*Collected material:*
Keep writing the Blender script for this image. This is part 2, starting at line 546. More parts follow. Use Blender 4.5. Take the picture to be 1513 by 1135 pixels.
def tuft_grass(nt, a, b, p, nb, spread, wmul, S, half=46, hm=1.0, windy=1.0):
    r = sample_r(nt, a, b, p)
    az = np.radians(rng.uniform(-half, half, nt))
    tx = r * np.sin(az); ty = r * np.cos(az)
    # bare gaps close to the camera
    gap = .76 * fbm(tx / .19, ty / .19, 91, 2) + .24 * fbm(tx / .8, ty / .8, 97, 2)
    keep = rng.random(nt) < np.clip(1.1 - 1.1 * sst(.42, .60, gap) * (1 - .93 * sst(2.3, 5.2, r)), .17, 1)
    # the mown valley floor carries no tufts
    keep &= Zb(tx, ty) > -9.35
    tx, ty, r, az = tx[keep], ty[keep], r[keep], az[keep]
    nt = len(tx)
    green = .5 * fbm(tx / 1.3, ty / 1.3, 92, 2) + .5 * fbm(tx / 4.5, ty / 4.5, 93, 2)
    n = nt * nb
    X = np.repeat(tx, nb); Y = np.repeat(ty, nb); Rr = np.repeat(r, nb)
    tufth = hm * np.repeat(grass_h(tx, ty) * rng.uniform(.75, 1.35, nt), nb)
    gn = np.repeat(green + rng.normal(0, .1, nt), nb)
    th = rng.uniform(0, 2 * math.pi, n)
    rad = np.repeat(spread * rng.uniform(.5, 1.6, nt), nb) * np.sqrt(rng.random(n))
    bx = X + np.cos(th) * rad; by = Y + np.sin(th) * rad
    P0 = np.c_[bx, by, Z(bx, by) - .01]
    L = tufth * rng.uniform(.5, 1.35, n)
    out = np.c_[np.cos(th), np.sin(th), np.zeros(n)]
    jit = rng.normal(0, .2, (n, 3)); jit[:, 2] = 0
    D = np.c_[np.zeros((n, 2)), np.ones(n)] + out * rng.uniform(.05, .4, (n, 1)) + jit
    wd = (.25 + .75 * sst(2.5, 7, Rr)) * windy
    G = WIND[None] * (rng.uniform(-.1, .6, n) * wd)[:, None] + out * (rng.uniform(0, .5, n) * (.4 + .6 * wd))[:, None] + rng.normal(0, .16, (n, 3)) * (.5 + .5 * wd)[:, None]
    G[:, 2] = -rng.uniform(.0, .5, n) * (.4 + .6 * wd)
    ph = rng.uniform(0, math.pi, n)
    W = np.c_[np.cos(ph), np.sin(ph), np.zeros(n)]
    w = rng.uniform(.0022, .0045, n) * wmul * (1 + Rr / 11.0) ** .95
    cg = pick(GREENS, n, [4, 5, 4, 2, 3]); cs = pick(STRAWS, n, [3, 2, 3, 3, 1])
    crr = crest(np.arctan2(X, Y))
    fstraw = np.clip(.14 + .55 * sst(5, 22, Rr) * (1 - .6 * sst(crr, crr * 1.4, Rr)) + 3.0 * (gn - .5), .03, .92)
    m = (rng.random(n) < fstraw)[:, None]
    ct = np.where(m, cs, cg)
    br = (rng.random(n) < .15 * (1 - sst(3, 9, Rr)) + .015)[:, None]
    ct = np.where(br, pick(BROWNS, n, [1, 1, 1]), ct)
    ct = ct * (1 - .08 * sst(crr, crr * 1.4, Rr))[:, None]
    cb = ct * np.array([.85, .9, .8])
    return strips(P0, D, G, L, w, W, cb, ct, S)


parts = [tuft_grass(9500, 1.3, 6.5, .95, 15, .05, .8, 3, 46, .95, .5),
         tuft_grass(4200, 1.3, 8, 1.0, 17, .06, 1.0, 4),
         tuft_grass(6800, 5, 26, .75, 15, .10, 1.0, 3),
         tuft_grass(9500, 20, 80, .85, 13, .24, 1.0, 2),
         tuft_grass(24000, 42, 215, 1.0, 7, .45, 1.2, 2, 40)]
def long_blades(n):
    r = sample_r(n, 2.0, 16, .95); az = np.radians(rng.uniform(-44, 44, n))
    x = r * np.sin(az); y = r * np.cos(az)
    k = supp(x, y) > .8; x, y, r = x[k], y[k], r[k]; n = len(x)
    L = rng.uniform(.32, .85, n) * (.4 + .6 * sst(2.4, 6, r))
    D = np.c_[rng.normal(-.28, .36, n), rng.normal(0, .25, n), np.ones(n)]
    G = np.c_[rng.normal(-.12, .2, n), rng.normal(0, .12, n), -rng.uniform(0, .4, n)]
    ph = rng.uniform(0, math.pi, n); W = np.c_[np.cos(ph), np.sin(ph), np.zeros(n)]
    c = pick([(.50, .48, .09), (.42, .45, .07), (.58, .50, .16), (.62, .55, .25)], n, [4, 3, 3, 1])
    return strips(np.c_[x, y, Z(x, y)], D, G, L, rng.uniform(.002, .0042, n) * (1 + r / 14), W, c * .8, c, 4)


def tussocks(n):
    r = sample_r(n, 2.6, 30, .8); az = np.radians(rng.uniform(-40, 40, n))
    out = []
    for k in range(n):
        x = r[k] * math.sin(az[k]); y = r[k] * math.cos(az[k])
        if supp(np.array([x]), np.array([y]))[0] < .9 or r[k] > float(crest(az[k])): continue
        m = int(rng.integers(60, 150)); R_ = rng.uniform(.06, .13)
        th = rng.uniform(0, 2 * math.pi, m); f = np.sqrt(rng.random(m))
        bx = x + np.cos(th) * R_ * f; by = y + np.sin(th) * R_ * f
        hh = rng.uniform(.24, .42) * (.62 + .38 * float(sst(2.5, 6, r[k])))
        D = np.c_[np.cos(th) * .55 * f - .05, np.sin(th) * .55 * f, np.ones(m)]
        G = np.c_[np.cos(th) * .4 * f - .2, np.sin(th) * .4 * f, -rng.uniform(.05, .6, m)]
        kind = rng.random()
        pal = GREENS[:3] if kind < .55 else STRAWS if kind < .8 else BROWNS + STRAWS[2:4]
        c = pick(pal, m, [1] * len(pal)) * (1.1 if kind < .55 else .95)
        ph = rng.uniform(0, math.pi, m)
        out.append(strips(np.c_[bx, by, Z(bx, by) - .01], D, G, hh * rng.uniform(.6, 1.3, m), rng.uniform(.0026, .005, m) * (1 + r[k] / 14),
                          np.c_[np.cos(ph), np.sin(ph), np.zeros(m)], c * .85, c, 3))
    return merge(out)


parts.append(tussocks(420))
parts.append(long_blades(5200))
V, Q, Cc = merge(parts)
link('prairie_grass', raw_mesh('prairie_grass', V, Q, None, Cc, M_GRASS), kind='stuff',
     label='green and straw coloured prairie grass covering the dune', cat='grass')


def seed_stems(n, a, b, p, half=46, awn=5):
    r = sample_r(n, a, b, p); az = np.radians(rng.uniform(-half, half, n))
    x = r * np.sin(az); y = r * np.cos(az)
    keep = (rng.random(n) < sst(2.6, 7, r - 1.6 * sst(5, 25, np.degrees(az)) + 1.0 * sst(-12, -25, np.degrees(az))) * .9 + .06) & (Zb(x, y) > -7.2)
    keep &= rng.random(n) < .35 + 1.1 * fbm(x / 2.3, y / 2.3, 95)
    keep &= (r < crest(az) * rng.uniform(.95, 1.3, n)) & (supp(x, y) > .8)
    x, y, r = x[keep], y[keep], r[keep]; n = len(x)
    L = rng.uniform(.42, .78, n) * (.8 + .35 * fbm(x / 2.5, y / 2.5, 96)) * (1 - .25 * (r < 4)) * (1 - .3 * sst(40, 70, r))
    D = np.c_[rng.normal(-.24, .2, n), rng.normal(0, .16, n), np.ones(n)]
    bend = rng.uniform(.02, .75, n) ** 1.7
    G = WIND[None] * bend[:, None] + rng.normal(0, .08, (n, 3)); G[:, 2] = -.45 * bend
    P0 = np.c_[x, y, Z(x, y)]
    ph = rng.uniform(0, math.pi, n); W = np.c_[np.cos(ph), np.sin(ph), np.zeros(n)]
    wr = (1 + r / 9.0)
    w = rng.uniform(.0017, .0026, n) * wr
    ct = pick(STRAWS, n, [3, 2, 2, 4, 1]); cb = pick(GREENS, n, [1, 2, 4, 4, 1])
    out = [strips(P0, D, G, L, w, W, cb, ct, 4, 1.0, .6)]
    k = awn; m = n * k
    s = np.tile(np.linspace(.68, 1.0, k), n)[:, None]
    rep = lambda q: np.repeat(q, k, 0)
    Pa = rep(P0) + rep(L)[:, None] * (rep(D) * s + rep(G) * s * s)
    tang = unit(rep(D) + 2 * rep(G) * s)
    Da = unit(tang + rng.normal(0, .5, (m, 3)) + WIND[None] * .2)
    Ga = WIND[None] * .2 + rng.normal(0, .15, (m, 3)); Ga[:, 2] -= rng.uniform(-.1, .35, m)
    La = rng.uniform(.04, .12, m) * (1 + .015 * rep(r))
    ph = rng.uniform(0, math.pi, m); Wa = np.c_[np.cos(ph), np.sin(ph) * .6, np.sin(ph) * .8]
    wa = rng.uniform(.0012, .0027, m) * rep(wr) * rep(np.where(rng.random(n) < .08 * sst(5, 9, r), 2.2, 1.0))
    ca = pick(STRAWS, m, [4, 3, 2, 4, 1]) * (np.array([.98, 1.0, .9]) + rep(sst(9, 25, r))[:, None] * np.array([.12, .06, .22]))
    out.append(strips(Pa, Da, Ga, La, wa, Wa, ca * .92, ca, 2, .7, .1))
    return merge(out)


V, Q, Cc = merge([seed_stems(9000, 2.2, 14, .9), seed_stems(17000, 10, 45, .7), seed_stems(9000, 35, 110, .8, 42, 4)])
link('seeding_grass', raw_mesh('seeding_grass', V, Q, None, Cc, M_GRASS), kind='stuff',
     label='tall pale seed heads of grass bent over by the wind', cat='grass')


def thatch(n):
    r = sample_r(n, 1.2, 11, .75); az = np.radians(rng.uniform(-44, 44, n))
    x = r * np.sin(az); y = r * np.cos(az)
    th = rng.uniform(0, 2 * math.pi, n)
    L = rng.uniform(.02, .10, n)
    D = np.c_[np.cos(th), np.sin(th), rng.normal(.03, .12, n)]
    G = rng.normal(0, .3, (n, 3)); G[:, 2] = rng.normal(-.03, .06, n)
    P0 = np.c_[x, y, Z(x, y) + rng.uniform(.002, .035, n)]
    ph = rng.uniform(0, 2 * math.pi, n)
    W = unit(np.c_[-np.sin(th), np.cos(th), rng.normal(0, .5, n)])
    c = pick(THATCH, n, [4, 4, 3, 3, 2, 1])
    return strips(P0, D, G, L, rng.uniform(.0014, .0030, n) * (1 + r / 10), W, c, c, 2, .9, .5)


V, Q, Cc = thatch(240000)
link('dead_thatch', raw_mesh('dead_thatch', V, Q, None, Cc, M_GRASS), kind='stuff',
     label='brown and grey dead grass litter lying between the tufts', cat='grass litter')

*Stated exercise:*
Scan the lines for the string "kind". Pick out every line that has it.

*Answer to the exercise:*
        kind = rng.random()
        pal = GREENS[:3] if kind < .55 else STRAWS if kind < .8 else BROWNS + STRAWS[2:4]
        c = pick(pal, m, [1] * len(pal)) * (1.1 if kind < .55 else .95)
link('prairie_grass', raw_mesh('prairie_grass', V, Q, None, Cc, M_GRASS), kind='stuff',
link('seeding_grass', raw_mesh('seeding_grass', V, Q, None, Cc, M_GRASS), kind='stuff',
link('dead_thatch', raw_mesh('dead_thatch', V, Q, None, Cc, M_GRASS), kind='stuff',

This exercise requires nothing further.